Amid new floods, Jammu and Kashmir gets old dues
New Delhi/Srinagar: At least 17 people were feared dead as a landslide swept through a remote village of Jammu and Kashmir’s Budgam district early on Monday, even as the Centre began clearing funds for relief operations for the September 2014 floods.
Officials said rescue and relief work was under way, and six bodies, including those of a 22-day-old baby and four women, were retrieved from beneath the debris.
The situation is grim particularly in the Valley, as the Jhelum and other rivers swelled on Sunday, forcing people to flee their homes. The weather office predicts further downpours till Saturday.
The J&K police said it had rescued 728 people caught in the flash floods or trapped in house collapses across the Valley in the past 24 hours. The Army, Indian Air Force and the National Disaster Management Force have been deployed to rescue people.
In September 2014, the Valley and parts of the state were hit by unprecedented floods, leaving at least 300 people dead and thousands of houses destroyed.
With the state plunging into crisis even before it has recovered from that deluge, Prime Minister Narendra Modi on Monday stepped in and readied release of twin flood relief packages to blunt criticism from the National Conference that the Centre was sitting on relief fund.
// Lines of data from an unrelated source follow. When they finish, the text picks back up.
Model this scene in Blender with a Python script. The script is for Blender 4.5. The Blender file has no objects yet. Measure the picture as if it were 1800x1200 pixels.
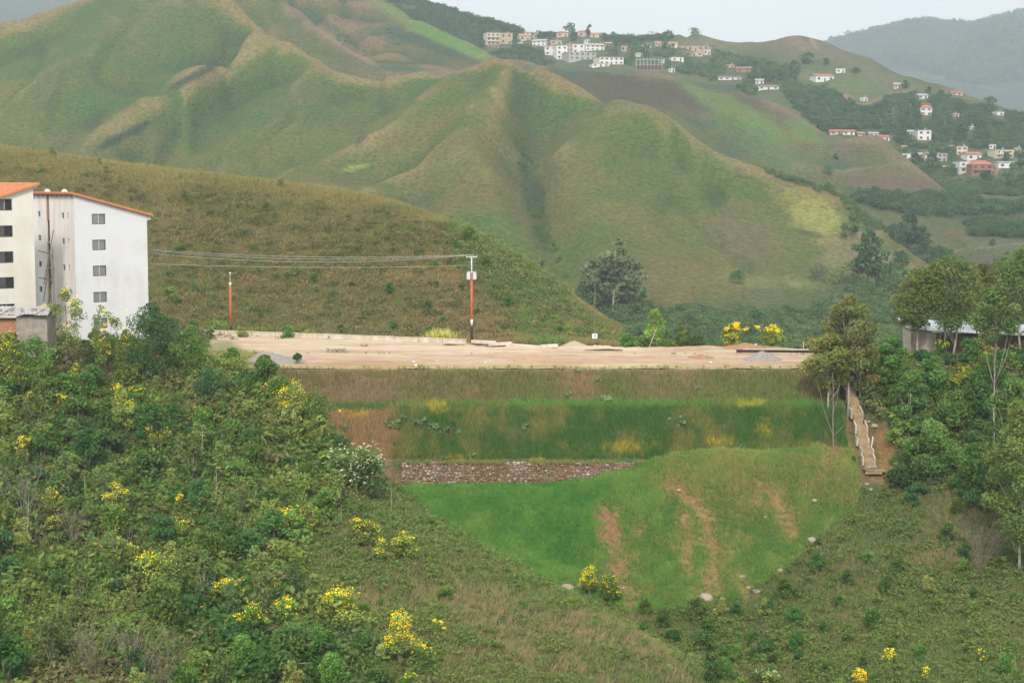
import bpy, math, random
import numpy as np
from mathutils import Vector, Matrix

# ------------------------------------------------------------------ camera
F = 3038.0                       # focal length in pixels of an 1800 px wide frame
PITCH = math.atan(285.0 / F)
CP, SP = math.cos(PITCH), math.sin(PITCH)
scene = bpy.context.scene
COL = scene.collection
cam_d = bpy.data.cameras.new("camera")
cam = bpy.data.objects.new("camera", cam_d)
COL.objects.link(cam)
cam_d.sensor_width = 36.0
cam_d.lens = 36.0 * F / 1800.0
cam_d.clip_start = 0.5
cam_d.clip_end = 20000.0
cam.location = (0, 0, 0)
cam.rotation_euler = (math.radians(90) - PITCH, 0, 0)
scene.camera = cam

# ------------------------------------------------------------------ world, sun, exposure
SUN_EL, SUN_AZ = math.radians(40), math.radians(184)      # azimuth clockwise from +Y
world = bpy.data.worlds.new("World")
scene.world = world
world.use_nodes = True
wn, wl = world.node_tree.nodes, world.node_tree.links
wn.clear()
w_out = wn.new('ShaderNodeOutputWorld')
w_bg = wn.new('ShaderNodeBackground')
w_sky = wn.new('ShaderNodeTexSky')
w_sky.sky_type = 'NISHITA'
w_sky.sun_disc = False
w_sky.sun_elevation = SUN_EL
w_sky.sun_rotation = SUN_AZ
w_sky.air_density = 1.2
w_sky.dust_density = 4.0
w_tc = wn.new('ShaderNodeTexCoord')
w_map = wn.new('ShaderNodeMapping')
w_map.inputs['Scale'].default_value = (1.0, 1.0, 3.5)
w_noise = wn.new('ShaderNodeTexNoise')
w_noise.inputs['Scale'].default_value = 3.0
w_noise.inputs['Detail'].default_value = 5.0
w_ramp = wn.new('ShaderNodeValToRGB')
w_ramp.color_ramp.elements[0].position = 0.35
w_ramp.color_ramp.elements[0].color = (9.0, 9.1, 9.3, 1)
w_ramp.color_ramp.elements[1].position = 0.7
w_ramp.color_ramp.elements[1].color = (9.9, 9.9, 9.9, 1)
w_mix = wn.new('ShaderNodeMixRGB')
w_mix.inputs[0].default_value = 0.95
wl.new(w_tc.outputs['Generated'], w_map.inputs['Vector'])
wl.new(w_map.outputs['Vector'], w_noise.inputs['Vector'])
wl.new(w_noise.outputs['Fac'], w_ramp.inputs['Fac'])
wl.new(w_sky.outputs['Color'], w_mix.inputs[1])
wl.new(w_ramp.outputs['Color'], w_mix.inputs[2])
wl.new(w_mix.outputs['Color'], w_bg.inputs['Color'])
w_bg.inputs['Strength'].default_value = 0.10
wl.new(w_bg.outputs['Background'], w_out.inputs['Surface'])

sun_d = bpy.data.lights.new("sun", 'SUN')
sun_d.energy = 2.5
sun_d.angle = math.radians(10)
sun_d.color = (1.0, 0.92, 0.80)
sun = bpy.data.objects.new("sun", sun_d)
COL.objects.link(sun)
sdir = Vector((math.sin(SUN_AZ) * math.cos(SUN_EL), math.cos(SUN_AZ) * math.cos(SUN_EL), math.sin(SUN_EL)))
sun.rotation_euler = sdir.to_track_quat('Z', 'Y').to_euler()
sun.location = (0, 0, 300)

scene.view_settings.view_transform = 'Standard'
scene.view_settings.look = 'None'
scene.view_settings.gamma = 1.0
scene.view_settings.exposure = 0.38
scene.view_settings.use_curve_mapping = False
try:
    scene.cycles.max_bounces = 6
    scene.cycles.diffuse_bounces = 2
    scene.cycles.transmission_bounces = 3
    scene.cycles.volume_bounces = 1
    scene.cycles.use_denoising = True
except Exception:
    pass

# ------------------------------------------------------------------ helpers
rng = np.random.default_rng(11)
random.seed(5)

def P(u, v, Y):
    """point at world depth Y seen at pixel (u, v) of the 1800x1200 photograph"""
    u = np.asarray(u, float); v = np.asarray(v, float); Y = np.asarray(Y, float)
    a = (u - 900.0) / F; b = (600.0 - v) / F
    d = Y / (CP + b * SP)
    return np.stack([d * a, Y + 0 * a, d * (b * CP - SP)], -1)

def UV(p):
    p = np.asarray(p, float)
    dep = p[..., 1] * CP - p[..., 2] * SP
    up = p[..., 1] * SP + p[..., 2] * CP
    return 900 + F * p[..., 0] / dep, 600 - F * up / dep

def G(u, v, z):
    """point on the level z seen at pixel (u, v)"""
    a = (u - 900.0) / F; b = (600.0 - v) / F
    d = z / (b * CP - SP)
    return np.array([d * a, d * (CP + b * SP), z])

class VNoise:
    def __init__(self, seed):
        r = np.random.default_rng(seed)
        self.t = r.random((256, 256))
    def n(self, x, y):
        xi = np.floor(x).astype(int); yi = np.floor(y).astype(int)
        fx = x - xi; fy = y - yi
        fx = fx * fx * (3 - 2 * fx); fy = fy * fy * (3 - 2 * fy)
        t = self.t
        a = t[yi & 255, xi & 255]; b = t[yi & 255, (xi + 1) & 255]
        c = t[(yi + 1) & 255, xi & 255]; d = t[(yi + 1) & 255, (xi + 1) & 255]
        return (a * (1 - fx) + b * fx) * (1 - fy) + (c * (1 - fx) + d * fx) * fy
    def fbm(self, x, y, s, octv=4, gain=0.5):
        x = np.asarray(x, float) / s; y = np.asarray(y, float) / s
        r = 0; a = 1; tot = 0
        for i in range(octv):
            r = r + a * (self.n(x + 17.3 * i, y + 9.1 * i) - 0.5); tot += a
            x = x * 2.03; y = y * 2.03; a *= gain
        return r / tot * 2           # about -1..1
NZ = VNoise(3); NZ2 = VNoise(8); NZ3 = VNoise(21)

def mesh_np(name, V, Fc, col=None, smooth=False):
    """V (n,3); Fc (m,k) all faces with k corners, or a list of such arrays"""
    if isinstance(Fc, np.ndarray): Fc = [Fc]
    Fc = [f for f in Fc if len(f)]
    me = bpy.data.meshes.new(name)
    V = np.asarray(V, np.float32)
    me.vertices.add(len(V)); me.vertices.foreach_set("co", V.ravel())
    nl = sum(f.size for f in Fc); nf = sum(len(f) for f in Fc)
    me.loops.add(nl)
    me.loops.foreach_set("vertex_index", np.concatenate([f.ravel() for f in Fc]).astype(np.int32))
    me.polygons.add(nf)
    tot = np.concatenate([np.full(len(f), f.shape[1]) for f in Fc]).astype(np.int32)
    st = np.concatenate([[0], np.cumsum(tot)[:-1]]).astype(np.int32)
    me.polygons.foreach_set("loop_start", st)
    me.polygons.foreach_set("loop_total", tot)
    me.polygons.foreach_set("use_smooth", np.full(nf, bool(smooth)))
    if col is not None:
        a = me.color_attributes.new("Col", 'FLOAT_COLOR', 'POINT')
        c = np.ones((len(V), 4), np.float32); c[:, :3] = col
        a.data.foreach_set("color", c.ravel())
    me.update(calc_edges=True)
    return me

def link(name, me, mat, parent=None, loc=None):
    o = bpy.data.objects.new(name, me)
    COL.objects.link(o)
    if mat is not None and me is not None and not me.materials: me.materials.append(mat)
    if parent is not None: o.parent = parent
    if loc is not None: o.location = loc
    return o

def tag(o, label=None, cat=None, group=None, kind=None):
    if label: o['label'] = label
    if cat: o['category'] = cat
    if group: o['group'] = group
    if kind: o['kind'] = kind
    return o

def thing(name, label, cat, loc=(0, 0, 0), rz=0.0, group=None):
    o = bpy.data.objects.new(name, None)
    COL.objects.link(o)
    o.empty_display_size = 0.3
    o.location = tuple(float(q) for q in loc); o.rotation_euler = (0, 0, rz)
    return tag(o, label, cat, group)

def copy_tree(o, parent=None):
    c = o.copy(); COL.objects.link(c)
    if parent is not None: c.parent = parent
    for ch in list(o.children): copy_tree(ch, c)
    return c

# ------------------------------------------------------------------ materials
def newmat(name):
    m = bpy.data.materials.new(name); m.use_nodes = True
    n = m.node_tree.nodes; n.clear()
    return m, n, m.node_tree.links

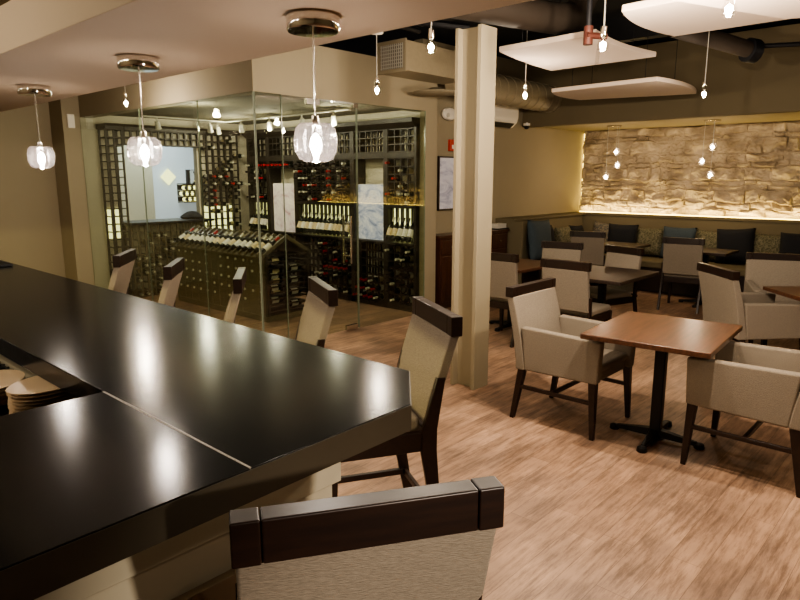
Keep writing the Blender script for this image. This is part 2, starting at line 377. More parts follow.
# ------------------------------------------------------------------ wine racks (front plane x = 6.1)
XF, XB = 6.08, 6.295
def lattice(b, y0, y1, z0, z1, cy, cz, slat=.016, xf=XF, xb=XB-.03):
    n = max(1, round((y1-y0)/cy)); m = max(1, round((z1-z0)/cz))
    for i in range(n+1):
        y = y0+(y1-y0)*i/n; b.box(xf, xf+.02, y-slat/2, y+slat/2, z0, z1); b.box(xb-.02, xb, y-slat/2, y+slat/2, z0, z1)
    for j in range(m+1):
        z = z0+(z1-z0)*j/m
        b.box(xf+.002, xf+.014, y0, y1, z-.007, z+.007)
    for i in range(n+1):
        y = y0+(y1-y0)*i/n
        for j in range(m+1):
            z = z0+(z1-z0)*j/m; b.box(xf+.004, xb, y-slat/2-.006, y+slat/2+.006, z-.008, z+.004)
    return n, m
def wall_rack(y0, y1, lab, blabs, cols_upper, bay_pic=False):
    e = empty('wine_rack', (0, 0, 0), 0, lab, 'wine rack')
    f = MB()
    for y in (y0+.02, y1-.02): f.box(XF-.01, XB, y-.02, y+.02, 0, 2.36)
    f.box(XF-.015, XB, y0, y1, 1.955, 2.025); f.box(XF-.03, XB, y0, y1, .86, .885)
    f.box(XF-.01, XB, y0, y1, 0, .08)
    if not bay_pic: f.box(XF-.015, XB, y0, y1, 1.325, 1.36)
    f.build('frame', M['rack'], e, bev=.003)
    MB().loft([[(XF-.02, y0, 2.32), (XB, y0, 2.32), (XB, y0, 2.43), (XF-.10, y0, 2.43), (XF-.09, y0, 2.38)], [(XF-.02, y1, 2.32), (XB, y1, 2.32), (XB, y1, 2.43), (XF-.10, y1, 2.43), (XF-.09, y1, 2.38)]]).build('crown', M['rack'], e)
    u = MB(); lattice(u, y0+.04, y1-.04, 2.035, 2.31, .105, .095); u.build('upper_grid', M['rack'], e)
    W = y1-y0-.08
    if not bay_pic:
        g = MB(); n, m = lattice(g, y0+.04, y1-.04, 1.365, 1.95, .105, .098); g.build('middle_grid', M['rack'], e)
        for i in range(n):
            for j in range(m):
                if R.random() < cols_upper:
                    y = y0+.04+W*(i+.5)/n; z = 1.365+.585*j/m+.045
                    bottle('r' if ((i == 0 and y0 > 8) or (i == 3 and y0 < 7) or R.random() < .06) else 'w' if R.random() < .4 else 'd', (XF+.2, y, z), (-1, 0, 0), blabs[0], blabs[1])
        MB().box(XF+.10, XF+.11, y0+.04, y1-.04, .90, 1.32).build('lit_back', M['niche'], e)
        s = MB(); n = max(3, round(W/.088))
        for i in range(n+1): y = y0+.04+W*i/n; s.box(XF+.06, XF+.098, y-.015, y+.015, .89, 1.32)
        s.build('divider', M['rack'], e)
        for i in range(n):
            y = y0+.04+W*(i+.5)/n
            bottle('w' if R.random() < .5 else 'd', (XF-.06, y, .925), (.14, 0, .30), blabs[2], blabs[3])
    l = MB(); n, m = lattice(l, y0+.04, y1-.04, .09, .85, .105, .109, .018)
    l.build('lower_grid', M['rack'], e)
    return e, n, m, W
rk = wall_rack(5.30, 5.83, 'narrow dark wine rack against the right end of the glass room', ('dark wine bottle lying in the upper grid of the rightmost wine rack', 'bottles in the upper grid, rightmost rack', 'wine bottle propped in the lit row of the rightmost wine rack', 'display bottles, rightmost rack'), .3)
for i in range(5):
    for j in range(7):
        if R.random() < .6: bottle('d' if R.random() < .7 else 'w', (XF+.2, 5.34+.45*(i+.5)/5-.0, .09+.76*j/7+.045), (-1, 0, 0), 'dark wine bottle in the lower grid of the rightmost wine rack', 'lower bottles, rightmost rack')
rk2 = wall_rack(6.46, 7.68, 'wide dark wine rack standing between the two paintings', ('wine bottle lying in the upper grid of the rack between the paintings', 'bottles in the upper grid, middle rack', 'wine bottle propped in the lit row between the two paintings', 'display bottles, middle rack'), .75)
W = 1.22-.08; n, m = rk2[1], rk2[2]
for i in range(n):
    for j in range(m):
        if i < 7 and R.random() < .72: bottle('r' if i in (4,) or (i < 4 and j in (3, 4)) else ('d' if R.random() < .6 else 'w'), (XF+.2, 6.50+W*(i+.5)/n, .09+.76*j/m+.045), (-1, 0, 0), 'wine bottle in the lower grid of the rack between the paintings', 'lower bottles, middle rack')
rk3 = wall_rack(8.36, 8.9, 'dark wine rack in the back corner, left of the reddish painting', ('wine bottle lying in the upper grid of the back corner wine rack', 'bottles in the upper grid, corner rack', 'wine bottle propped in the lit row of the back corner rack', 'display bottles, corner rack'), .6)
rk4 = wall_rack(5.83, 6.46, 'open rack bay with a counter below the blue painting', None, 0, True)
rk5 = wall_rack(7.68, 8.36, 'open rack bay with a counter below the reddish painting', None, 0, True)
for j, (y, z) in enumerate([(5.95, .14), (6.05, .14), (6.15, .14), (6.25, .14), (6.35, .14), (6.0, .25), (6.1, .25), (6.2, .25), (6.3, .25), (6.05, .36), (6.15, .36), (6.25, .36)]):
    bottle('r' if j % 3 else 'w', (XF+.19, y, z-.01), (-1, 0, 0), 'wine bottle stacked low in the bay beneath the blue painting', 'bottles beneath the blue painting')
for (y0, y1, mt, lab) in [(5.875, 6.415, 'art_blue', 'blue and white abstract painting leaning in the wine rack, nearest the door'), (7.725, 8.315, 'art_red', 'pale reddish abstract painting in the wine rack, further from the door')]:
    e = empty('painting', (XF+.05, (y0+y1)/2, .89), 0, lab, 'painting')
    h = (y1-y0)/2
    MB().box(0, .02, -h, h, 0, .73).build('canvas', M[mt], e)
    MB().box(.02, .03, -h-.004, h+.004, -.0, .734).build('stretcher_frame', M['label_w'], e)

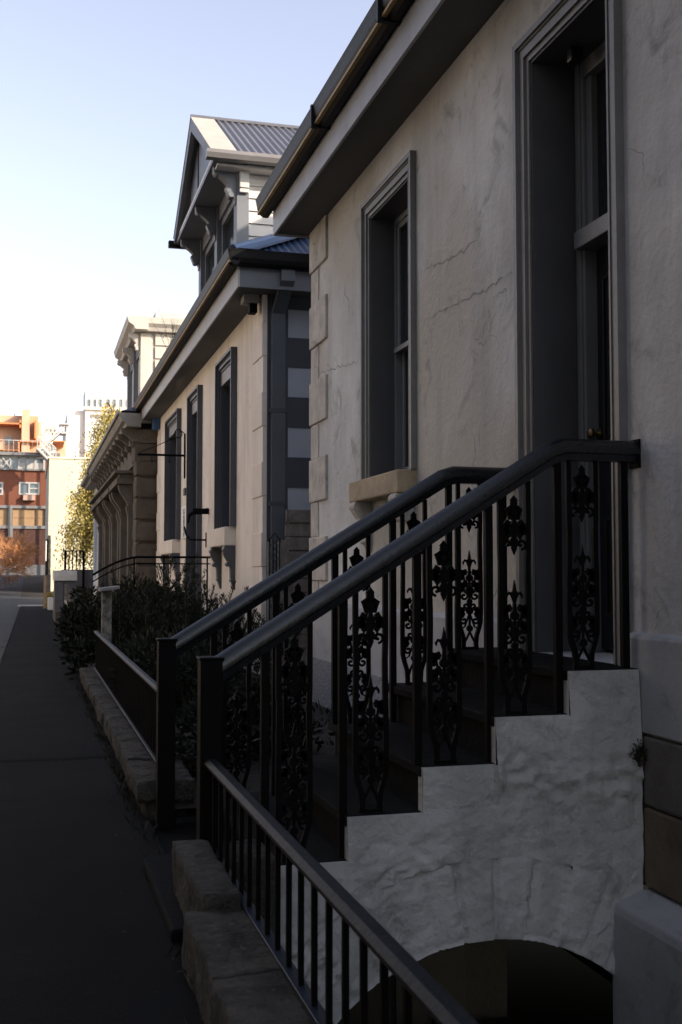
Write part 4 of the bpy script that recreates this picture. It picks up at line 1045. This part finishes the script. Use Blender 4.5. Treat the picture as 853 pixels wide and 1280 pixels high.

The Union home ministry is all set to dole out an immediate advance relief package of Rs 114 crore for rescue and operations. A total of Rs 248 crore was to be released by the Centre in June but the first instalment will be released in advance by Tuesday, top sources told this newspaper.
Another major financial package of $250 million, which is part of an external aid component funded by the World Bank and the Asian Development Bank, has been readied by the Centre for reconstruction and relief after last year’s floods.